Trump: I was a member of the establishment, saw it was wrong |
Republican presidential frontrunner Donald Trump pushed back Wednesday night against what appears to be a growing move among the party establishment — including a few of his former rivals — to at least slow down his march to the convention with enough delegates in hand to claim the nomination.
Speaking with Sean Hannity on a special Fox News town hall, Trump accused GOP lawmakers opposed to his campaign of "taking advantage of our country".
The billionaire businessman called his campaign a movement "of competence and common sense and low taxes and [secure] borders and it would be so foolish to give it away."
Trump was referring to a conference held by the conservative American Enterprise Institute at Sea Island off the coast of Georgia over the weekend, where one of the topics reportedly was stopping Trump from securing the Republican nomination.
The conference reportedly was attended by Senate Majority Mitch McConnell, House Speaker Paul Ryan and other key Republican congressmen.
"I know all these people," Trump told Hannity. "These are people that are taking advantage of our country. They don’t want to have strong borders. They want stuff flowing across the borders. They don’t want to have taxation when countries treat us unfairly because they benefit from that."
"Politicians will do what’s right for the people that gave them the money," Trump added later, "not what's right for the country."
Florida Sen. Marco Rubio told Fox News that he would not drop out of the Republican presidential race before next week's Florida primary, saying "we're gonna fight this thing through Tuesday ... and we're going to go on."
Rubio denied multiple reports that he had discussed the possibility of dropping out before the winner-take-all contest.
Speaking with Fox News’ Megyn Kelly, Rubio said: "I have never discussed dropping out with anyone on my team, or anyone on the planet Earth ... I'm the only one who can beat Donald Trump in Florida.”
A Fox News poll released Wednesday showed Rubio trailing Trump by 23 percentage points among likely Republican voters in Florida.
"I honestly don’t believe Donald Trump will be the nominee," Rubio said. "I continue to believe it's going to be me, and it's got to start here in Florida."
Rubio also dismissed the possibility that he would form a so-called "unity" Republican ticket with Texas Sen. Ted Cruz, Trump's closest challenger in the delegate race, calling it " the kind of drama that makes it interesting in TV to speculate about."
"At some point we're all going to team up," Rubio said in reference to the non-Trump candidates. "We're all going to be on the same team, I hope.”
Cruz told Kelly that Rubio and Kasich were "good, honorable people, but neither of them has a path to the nomination."

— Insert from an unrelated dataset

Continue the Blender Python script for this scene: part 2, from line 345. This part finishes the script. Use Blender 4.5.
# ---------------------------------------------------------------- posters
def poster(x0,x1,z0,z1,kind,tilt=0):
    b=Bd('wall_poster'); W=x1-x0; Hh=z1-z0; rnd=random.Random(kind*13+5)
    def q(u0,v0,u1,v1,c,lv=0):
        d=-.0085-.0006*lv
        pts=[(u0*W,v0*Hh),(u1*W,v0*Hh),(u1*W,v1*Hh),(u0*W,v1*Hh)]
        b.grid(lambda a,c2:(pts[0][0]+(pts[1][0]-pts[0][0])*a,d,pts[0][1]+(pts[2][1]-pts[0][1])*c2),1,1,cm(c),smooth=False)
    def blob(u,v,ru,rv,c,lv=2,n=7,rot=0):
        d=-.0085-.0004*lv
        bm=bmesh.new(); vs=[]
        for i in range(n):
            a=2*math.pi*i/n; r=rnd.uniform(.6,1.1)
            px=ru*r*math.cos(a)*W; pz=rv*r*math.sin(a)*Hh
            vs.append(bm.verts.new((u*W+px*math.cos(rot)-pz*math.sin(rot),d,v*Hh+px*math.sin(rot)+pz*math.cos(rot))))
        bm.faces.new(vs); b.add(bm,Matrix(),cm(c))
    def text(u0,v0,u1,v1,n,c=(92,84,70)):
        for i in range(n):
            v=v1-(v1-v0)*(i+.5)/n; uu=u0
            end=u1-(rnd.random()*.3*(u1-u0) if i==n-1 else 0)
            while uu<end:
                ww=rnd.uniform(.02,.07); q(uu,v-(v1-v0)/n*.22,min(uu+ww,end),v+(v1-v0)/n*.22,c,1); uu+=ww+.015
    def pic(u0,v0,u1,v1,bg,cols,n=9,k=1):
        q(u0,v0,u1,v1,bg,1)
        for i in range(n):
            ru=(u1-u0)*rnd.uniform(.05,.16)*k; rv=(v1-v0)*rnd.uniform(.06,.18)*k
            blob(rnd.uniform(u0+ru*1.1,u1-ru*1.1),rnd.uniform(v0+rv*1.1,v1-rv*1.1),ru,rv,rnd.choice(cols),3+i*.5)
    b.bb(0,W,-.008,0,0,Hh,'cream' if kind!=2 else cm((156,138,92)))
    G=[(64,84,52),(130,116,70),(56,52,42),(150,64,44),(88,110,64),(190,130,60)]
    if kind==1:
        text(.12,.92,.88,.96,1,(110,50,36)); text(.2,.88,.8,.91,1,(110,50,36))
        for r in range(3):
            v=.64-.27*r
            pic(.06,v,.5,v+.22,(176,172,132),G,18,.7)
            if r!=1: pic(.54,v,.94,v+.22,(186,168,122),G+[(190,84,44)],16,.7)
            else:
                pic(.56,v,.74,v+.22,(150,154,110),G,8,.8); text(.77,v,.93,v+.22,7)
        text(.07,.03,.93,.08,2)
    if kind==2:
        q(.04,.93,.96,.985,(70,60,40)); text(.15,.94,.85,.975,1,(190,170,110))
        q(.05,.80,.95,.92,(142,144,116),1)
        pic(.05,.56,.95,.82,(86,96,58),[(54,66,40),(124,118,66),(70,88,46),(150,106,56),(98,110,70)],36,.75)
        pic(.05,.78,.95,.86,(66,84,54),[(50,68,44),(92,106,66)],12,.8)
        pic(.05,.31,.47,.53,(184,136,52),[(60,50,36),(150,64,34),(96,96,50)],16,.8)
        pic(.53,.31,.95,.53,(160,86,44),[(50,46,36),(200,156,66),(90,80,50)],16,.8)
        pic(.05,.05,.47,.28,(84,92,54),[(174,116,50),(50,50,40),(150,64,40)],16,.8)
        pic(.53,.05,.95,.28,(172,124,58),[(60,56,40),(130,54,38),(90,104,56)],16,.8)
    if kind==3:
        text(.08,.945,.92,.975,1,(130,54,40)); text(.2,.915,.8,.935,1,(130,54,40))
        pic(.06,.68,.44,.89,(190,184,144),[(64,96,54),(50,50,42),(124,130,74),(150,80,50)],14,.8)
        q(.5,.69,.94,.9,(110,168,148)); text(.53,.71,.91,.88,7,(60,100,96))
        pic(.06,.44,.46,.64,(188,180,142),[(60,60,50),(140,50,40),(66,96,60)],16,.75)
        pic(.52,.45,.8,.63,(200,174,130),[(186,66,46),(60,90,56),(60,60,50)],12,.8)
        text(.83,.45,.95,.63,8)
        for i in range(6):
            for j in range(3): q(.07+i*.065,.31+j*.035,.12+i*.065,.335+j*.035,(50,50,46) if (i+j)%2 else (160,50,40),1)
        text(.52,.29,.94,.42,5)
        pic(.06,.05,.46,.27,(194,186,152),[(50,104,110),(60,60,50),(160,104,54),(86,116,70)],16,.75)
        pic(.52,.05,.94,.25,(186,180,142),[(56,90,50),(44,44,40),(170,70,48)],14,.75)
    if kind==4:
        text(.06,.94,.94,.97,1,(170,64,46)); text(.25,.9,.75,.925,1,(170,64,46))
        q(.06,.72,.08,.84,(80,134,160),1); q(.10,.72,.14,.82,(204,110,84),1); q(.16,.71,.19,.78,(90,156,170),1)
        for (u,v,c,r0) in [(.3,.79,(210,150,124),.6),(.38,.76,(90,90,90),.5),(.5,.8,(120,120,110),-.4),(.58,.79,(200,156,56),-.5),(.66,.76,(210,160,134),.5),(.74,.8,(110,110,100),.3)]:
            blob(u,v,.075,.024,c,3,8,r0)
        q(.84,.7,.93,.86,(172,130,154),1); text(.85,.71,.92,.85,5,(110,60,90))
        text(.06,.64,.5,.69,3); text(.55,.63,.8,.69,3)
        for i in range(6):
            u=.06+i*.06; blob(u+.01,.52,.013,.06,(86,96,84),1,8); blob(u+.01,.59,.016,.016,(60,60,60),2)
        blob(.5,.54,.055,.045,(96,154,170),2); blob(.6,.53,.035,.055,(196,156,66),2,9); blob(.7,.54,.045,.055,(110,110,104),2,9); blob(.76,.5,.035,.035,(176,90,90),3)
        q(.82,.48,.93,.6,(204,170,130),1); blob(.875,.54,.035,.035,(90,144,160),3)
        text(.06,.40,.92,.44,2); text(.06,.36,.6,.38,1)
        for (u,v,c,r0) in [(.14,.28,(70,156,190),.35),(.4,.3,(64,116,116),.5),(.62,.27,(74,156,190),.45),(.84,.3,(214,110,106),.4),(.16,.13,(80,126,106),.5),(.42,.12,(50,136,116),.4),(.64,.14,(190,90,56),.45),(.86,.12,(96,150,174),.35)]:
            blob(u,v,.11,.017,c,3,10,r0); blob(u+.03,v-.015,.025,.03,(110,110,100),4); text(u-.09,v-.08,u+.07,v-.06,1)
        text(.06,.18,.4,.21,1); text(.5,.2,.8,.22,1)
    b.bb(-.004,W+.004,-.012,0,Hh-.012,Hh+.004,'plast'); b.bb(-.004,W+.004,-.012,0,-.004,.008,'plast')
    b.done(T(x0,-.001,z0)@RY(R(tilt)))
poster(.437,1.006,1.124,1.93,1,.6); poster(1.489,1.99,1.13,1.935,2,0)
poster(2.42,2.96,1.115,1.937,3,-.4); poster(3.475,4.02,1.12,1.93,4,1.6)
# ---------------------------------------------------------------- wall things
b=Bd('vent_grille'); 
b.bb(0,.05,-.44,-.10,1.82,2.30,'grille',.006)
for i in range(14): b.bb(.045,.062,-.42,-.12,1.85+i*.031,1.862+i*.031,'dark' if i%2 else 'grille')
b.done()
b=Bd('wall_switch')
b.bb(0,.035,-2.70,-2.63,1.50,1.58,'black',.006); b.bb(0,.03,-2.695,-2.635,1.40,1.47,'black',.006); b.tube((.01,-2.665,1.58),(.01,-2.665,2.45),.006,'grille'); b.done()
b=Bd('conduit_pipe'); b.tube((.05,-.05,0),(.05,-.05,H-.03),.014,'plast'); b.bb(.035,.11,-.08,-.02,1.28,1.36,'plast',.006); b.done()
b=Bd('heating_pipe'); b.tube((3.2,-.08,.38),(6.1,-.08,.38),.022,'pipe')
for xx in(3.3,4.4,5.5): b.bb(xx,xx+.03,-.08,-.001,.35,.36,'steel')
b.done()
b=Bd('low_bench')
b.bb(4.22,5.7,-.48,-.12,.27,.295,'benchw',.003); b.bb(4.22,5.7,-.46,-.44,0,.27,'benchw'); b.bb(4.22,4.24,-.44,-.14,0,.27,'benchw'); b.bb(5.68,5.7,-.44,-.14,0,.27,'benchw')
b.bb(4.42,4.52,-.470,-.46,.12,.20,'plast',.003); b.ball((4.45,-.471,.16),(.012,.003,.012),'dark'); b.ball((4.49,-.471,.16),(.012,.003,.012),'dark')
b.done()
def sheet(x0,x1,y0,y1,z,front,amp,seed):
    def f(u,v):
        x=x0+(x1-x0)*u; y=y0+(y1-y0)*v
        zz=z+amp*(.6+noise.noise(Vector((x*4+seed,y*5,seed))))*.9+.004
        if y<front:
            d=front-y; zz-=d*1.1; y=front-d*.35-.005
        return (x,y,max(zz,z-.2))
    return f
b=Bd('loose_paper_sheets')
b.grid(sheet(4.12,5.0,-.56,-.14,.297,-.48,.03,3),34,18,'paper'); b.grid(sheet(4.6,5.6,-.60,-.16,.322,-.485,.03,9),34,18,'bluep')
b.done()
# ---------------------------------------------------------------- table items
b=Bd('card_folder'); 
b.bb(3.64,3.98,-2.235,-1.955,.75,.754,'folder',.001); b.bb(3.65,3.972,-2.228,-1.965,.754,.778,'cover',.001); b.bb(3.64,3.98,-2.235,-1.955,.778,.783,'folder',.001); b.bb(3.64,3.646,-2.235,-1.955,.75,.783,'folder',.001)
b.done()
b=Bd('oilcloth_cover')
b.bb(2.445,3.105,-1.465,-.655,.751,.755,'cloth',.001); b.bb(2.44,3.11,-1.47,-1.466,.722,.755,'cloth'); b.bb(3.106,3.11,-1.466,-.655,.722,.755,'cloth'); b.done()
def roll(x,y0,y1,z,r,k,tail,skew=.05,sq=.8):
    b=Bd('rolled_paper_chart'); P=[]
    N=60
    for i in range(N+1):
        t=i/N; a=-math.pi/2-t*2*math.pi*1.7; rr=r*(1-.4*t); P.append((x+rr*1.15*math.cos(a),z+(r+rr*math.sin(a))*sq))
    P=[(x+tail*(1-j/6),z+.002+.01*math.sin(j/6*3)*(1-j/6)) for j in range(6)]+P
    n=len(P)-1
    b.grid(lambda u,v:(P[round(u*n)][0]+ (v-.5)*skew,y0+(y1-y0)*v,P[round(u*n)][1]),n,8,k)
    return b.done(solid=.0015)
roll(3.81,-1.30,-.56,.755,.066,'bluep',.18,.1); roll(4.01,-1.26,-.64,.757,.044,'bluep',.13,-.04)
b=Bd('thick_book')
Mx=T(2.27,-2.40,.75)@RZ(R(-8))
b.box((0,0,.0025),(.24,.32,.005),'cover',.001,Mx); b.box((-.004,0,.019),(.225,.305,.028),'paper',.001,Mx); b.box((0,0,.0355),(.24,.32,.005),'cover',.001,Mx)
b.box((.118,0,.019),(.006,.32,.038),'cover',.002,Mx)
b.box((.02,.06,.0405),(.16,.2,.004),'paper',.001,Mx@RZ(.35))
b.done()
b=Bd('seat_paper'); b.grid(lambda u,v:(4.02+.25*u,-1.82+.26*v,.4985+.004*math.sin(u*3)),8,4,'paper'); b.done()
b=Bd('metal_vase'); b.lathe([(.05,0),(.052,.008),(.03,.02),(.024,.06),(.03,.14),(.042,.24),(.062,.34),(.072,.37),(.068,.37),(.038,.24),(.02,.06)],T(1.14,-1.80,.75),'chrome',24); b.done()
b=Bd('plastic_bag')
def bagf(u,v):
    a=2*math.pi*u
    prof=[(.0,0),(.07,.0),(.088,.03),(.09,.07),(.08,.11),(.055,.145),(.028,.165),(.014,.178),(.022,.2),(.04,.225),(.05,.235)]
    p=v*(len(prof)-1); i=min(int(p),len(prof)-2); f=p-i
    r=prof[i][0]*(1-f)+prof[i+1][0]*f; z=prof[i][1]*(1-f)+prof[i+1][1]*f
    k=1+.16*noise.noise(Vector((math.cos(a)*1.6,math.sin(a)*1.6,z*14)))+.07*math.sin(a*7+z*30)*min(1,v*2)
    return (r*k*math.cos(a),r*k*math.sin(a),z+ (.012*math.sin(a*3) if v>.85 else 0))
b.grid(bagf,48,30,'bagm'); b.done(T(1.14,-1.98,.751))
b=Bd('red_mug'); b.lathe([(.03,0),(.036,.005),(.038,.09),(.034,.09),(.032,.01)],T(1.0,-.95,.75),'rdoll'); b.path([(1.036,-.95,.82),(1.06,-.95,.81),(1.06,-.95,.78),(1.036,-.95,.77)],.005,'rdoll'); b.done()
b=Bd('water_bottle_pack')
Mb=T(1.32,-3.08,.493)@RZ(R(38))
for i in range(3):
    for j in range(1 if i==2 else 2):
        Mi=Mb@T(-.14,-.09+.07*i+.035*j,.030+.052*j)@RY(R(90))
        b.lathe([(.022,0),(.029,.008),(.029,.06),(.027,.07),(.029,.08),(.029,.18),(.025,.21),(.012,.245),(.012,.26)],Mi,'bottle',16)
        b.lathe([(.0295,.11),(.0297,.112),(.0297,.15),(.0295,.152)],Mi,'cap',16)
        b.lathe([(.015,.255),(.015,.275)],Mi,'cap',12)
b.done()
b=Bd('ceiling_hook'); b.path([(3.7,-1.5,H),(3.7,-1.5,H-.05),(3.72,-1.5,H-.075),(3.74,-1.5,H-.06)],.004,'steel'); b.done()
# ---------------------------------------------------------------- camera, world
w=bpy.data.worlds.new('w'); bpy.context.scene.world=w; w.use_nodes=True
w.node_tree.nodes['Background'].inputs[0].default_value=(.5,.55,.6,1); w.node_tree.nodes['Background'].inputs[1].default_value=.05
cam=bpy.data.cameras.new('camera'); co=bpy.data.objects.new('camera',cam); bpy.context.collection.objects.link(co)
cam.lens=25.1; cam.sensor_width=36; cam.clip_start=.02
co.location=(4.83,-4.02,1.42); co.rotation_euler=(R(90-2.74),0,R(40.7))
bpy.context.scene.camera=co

"Head-to-head, not only do I beat Donald Trump," Cruz said, "but I defeat him resoundingly."
Cruz also walked back his earlier opposition to a possible convention fight between himself and Trump if neither man reaches the required 1,237 delegates during the primaries.
"Look, [Ronald] Reagan and [President Gerald] Ford battled it out at a contested convention [in 1976]," Cruz said. "That's what conventions are for." However, Cruz restated his opposition to a so-called brokered convention, calling it "a fever dream of the D.C. establishment" and warning of "an open revolt" among Republican voters if it came to pass.
Cruz later turned his rhetorical fire against Trump and Rubio over immigration reform and the so-called "Gang of Eight" bill in 2013.
"When Marco Rubio stood with Barack Obama and [Sen.] Chuck Schumer and [then-Senate Majority Leader] Harry Reid ... I stood with millions of Americans," Cruz told Kelly. "Not only was Donald Trump nowhere to be found, he was funding the Gang of Eight. He gave $50,000 to five of its members."
Cruz also accused Rubio of lowering the tone of the campaign, saying, "I have no views whatsoever on any part of Donald Trump’s anatomy", an apparent reference to Rubio jabbing Trump's "small hands" at a Virginia campaign stop.
For his part, Rubio told Megyn Kelly that he regretted the remark, saying "my kids were embarrassed by it, my wife didn’t like it, I don’t think it reflects [well]; that’s not who I am."
Ohio Gov. John Kasich, who has staked his campaign's future on victory in next Tuesday's Ohio primary, told Fox News' Greta van Susteren that he would "probably not" pick up enough delegates in other contests to overtake Trump, but noted that voters had only "picked about half the delegates [so far] this year ... anything is possible."
A Fox News poll released Wednesday showed Kasich leading Trump by five percentage points among likely Republican voters in the Buckeye State.
"We're going to win Ohio," Kasich told van Susteren. "That's not even a question for me. It's about what we do after that and all the places we have to go. But we're not taking it for granted."
Trump has 458 delegates to Cruz's 359 following Tuesday's contests, in which Trump won the Mississippi and Michigan primaries as well as the Hawaii caucus. Cruz also picked up a win in the Idaho primary. Rubio is a distant third with 151 delegates, while Kasich has 54.